Ao contrário dos seus jogadores, que se atiram para o chão em vez enfrentarem os adversários, Pedro Pinto remete-se à defesa. “Sou obrigado a lamentar a forma vil como se está a tentar manchar o meu bom-nome, arrastando o meu partido para esta falsidade quando, no episódio em apreço, me encontrava a assistir a um jogo de futebol enquanto pai e não enquanto representante do Chega”, disse ao Expresso. Julgo que Pinto fez bem em separar as águas. Uma coisa é o seu trabalho partidário, outra é a actividade enquanto treinador do filho. Convém não as confundir. Até porque são contraditórias: durante a semana, Pedro Pinto defende a qualidade dos trabalhadores portugueses face à invasão de estrangeiros preguiçosos que vêm ocupar os seus lugares; ao fim-de-semana instrui os seus jogadores a desistirem e a ficarem deitados em vez de trabalhar, como madraços. Em que é que ficamos? Que tipo de nacionalismo é este que faz a raça portuguesa parecer tão fraca? Espero que o Conselho de Jurisdição do Chega se debruce sobre o tema.

Parabéns ao FC Crato, que está a inovar. Quando a maior parte dos clubes apostam na formação para se destacarem, o FC Crato aposta na falta de formação. Para já, os resultados são encorajadores: até esta semana, arrisco-me a dizer que, fora do Alto Alentejo, ninguém tinha ouvido falar no FC Crato. Pedro Pinto deu visibilidade ao clube. Não se via uma cena tão caricata de um gordo patusco a ficar sem chapéu desde que, na Canção de Lisboa, um elefante roubou o palhinhas ao Vasco Santana. Felizmente, chapéus há muitos, o que significa que podemos esperar mais bonés na cara de árbitros da Associação de Futebol de Portalegre.
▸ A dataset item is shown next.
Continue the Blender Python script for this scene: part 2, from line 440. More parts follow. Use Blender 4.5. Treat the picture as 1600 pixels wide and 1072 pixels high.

Fala-se muito da suposta agressão, mas Pedro Pinto ficou em muito pior estado do que o árbitro. O árbitro levou com um chapéu nas ventas, mas Pinto, uma bisarma de 140 kg, ficou com a careca descoberta ao sol alentejano numa tarde de Junho. Podia ter apanhado uma insolação e caído redondo ao chão como os seus jogadores. Seria a sua primeira acção do dia sem batotice.